Furthermore, as cryptocurrency and NFTs drastically increased in popularity over the last few years, it provided actors with another lucrative opportunity. As a result, threat actors have attacked many crypto exchanges and owners of cryptocurrency and NFTs, siphoning tens of millions of dollars. For example, hackers recently breached gaming-focused blockchain platform Ronin Network and extracted cryptocurrencies valued at more than $600 million, making it the second biggest crypto hack ever.

Ransomware and cryptocurrency attacks are easier to monetize and can provide higher winnings than credit card compromises. With ransomware, the victim willingly pays, sometimes millions of dollars (albeit with a forced hand). And with cryptocurrency, there is no central authority protecting victims (unlike credit card issuers, which will render a card useless when fraud is detected). Both of these are single attacks that can earn advanced hackers significant windfalls. It would be no surprise if advanced actors and groups pivoted from credit card fraud for the greener pastures of ransomware and crypto hacking.

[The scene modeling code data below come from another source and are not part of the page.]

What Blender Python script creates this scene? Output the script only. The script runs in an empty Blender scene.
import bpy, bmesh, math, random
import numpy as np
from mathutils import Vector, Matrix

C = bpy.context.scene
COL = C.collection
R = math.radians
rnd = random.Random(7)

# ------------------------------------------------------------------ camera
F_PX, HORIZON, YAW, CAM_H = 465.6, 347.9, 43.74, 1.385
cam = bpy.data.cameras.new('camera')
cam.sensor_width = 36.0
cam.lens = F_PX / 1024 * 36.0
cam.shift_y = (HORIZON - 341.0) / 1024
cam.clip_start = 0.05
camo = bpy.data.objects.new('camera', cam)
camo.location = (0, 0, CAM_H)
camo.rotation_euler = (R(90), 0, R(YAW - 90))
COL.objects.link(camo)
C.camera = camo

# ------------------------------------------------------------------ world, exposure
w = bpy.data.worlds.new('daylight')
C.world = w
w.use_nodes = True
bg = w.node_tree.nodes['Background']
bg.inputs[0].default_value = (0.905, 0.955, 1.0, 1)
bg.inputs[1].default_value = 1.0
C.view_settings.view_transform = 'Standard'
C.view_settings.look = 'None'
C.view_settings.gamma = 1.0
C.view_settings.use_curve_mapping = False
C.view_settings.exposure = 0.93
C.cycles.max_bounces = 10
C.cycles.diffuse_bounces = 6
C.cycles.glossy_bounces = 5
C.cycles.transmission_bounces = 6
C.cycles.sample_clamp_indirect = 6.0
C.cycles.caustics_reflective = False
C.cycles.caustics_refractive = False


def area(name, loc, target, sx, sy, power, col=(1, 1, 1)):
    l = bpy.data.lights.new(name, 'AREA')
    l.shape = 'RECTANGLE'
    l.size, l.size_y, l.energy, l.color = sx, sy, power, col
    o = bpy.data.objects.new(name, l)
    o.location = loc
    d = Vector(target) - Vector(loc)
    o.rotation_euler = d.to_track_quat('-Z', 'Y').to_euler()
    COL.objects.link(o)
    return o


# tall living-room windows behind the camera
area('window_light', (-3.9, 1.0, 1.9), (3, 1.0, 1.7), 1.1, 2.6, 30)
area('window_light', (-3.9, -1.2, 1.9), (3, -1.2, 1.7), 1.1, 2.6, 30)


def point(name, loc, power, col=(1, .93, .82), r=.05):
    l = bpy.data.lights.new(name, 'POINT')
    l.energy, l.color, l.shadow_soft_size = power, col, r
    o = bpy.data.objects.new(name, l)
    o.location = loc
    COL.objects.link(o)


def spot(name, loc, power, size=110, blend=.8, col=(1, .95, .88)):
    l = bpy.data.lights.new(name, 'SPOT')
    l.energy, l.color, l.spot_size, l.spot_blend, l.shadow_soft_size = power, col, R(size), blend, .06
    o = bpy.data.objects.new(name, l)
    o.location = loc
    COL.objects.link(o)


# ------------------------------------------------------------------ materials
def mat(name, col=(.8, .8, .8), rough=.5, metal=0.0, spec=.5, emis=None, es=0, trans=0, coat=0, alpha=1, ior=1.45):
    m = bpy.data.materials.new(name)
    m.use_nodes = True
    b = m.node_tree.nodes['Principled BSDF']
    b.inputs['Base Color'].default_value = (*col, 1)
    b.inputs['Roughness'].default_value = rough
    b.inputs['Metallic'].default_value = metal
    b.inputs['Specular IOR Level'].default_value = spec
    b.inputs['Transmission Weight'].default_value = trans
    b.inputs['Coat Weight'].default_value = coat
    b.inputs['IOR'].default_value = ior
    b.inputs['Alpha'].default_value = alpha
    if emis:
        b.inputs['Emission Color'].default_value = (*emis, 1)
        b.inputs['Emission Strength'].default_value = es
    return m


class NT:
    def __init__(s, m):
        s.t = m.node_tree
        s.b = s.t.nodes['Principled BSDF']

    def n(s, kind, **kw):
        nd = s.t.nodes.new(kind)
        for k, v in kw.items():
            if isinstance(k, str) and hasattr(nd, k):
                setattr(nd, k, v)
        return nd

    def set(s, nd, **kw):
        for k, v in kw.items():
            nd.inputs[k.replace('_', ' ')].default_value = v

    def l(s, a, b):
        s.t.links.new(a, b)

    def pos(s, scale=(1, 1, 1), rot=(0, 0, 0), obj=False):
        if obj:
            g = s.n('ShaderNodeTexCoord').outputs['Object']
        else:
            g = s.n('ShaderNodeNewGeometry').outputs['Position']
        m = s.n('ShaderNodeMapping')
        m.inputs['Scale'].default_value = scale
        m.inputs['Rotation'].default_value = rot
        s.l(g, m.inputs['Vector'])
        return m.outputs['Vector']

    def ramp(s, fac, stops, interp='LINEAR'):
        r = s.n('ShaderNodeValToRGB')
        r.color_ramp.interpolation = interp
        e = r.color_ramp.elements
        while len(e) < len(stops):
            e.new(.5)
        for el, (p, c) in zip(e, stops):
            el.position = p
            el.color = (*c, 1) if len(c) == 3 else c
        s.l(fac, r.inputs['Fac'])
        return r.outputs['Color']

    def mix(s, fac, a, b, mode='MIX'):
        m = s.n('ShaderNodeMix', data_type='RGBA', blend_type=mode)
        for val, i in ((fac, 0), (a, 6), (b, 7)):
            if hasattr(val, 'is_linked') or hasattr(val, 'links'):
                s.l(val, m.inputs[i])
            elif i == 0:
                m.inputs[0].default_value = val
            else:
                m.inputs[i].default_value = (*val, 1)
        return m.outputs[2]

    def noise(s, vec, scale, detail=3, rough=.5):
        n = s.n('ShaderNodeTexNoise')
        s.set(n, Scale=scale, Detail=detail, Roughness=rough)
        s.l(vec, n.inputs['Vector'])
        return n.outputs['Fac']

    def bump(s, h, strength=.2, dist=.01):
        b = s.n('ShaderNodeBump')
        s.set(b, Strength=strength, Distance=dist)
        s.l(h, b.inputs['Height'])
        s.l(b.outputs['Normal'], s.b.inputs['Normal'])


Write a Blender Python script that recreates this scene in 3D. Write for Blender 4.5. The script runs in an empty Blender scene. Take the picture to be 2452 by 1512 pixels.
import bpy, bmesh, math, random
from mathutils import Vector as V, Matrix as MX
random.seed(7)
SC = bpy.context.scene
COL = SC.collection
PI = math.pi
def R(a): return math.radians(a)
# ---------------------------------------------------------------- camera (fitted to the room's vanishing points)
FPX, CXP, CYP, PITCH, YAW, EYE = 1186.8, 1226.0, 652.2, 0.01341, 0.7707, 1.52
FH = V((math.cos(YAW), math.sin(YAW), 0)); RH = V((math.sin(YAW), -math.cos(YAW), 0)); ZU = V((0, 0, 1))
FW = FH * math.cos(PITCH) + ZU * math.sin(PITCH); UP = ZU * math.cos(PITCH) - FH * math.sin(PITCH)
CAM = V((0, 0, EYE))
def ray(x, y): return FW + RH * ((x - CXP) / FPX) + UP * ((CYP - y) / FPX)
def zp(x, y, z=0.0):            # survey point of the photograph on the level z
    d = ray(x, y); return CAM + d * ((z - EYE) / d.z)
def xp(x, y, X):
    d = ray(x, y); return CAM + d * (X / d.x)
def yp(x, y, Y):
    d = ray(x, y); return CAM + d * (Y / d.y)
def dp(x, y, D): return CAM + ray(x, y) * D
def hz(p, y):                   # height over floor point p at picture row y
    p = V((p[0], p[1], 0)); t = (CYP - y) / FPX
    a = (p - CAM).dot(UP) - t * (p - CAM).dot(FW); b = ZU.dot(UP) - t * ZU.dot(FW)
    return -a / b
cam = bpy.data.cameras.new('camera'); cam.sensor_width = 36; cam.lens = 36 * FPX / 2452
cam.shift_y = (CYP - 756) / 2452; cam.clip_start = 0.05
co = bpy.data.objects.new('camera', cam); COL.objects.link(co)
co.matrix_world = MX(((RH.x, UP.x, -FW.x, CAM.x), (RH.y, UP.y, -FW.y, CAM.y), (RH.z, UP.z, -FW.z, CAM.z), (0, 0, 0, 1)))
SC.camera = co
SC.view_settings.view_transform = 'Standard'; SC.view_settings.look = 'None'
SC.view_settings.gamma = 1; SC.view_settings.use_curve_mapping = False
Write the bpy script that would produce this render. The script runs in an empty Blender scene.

Most cybersecurity stories are doom and gloom, with messages that “things are going from bad to worse.” However, this is not the case with compromised cards. Trends from the previous 3.5 years point to a significant decline in the number of credit cards for sale and even indicate a decrease in demand for them.

While some may be because threat actors moved on to more lucrative targets, we ought to acknowledge the successful efforts of law enforcement agencies, credit card issuers, banks, and retailers to improve security. It is an encouraging story that we hope can be replicated to neutralize the many other criminal threats emanating from the cyber underground.

This does not mean that one should be careless with their cards. We still encourage cardholders to follow best practices to ensure they do not fall victim to credit card fraud and identity theft.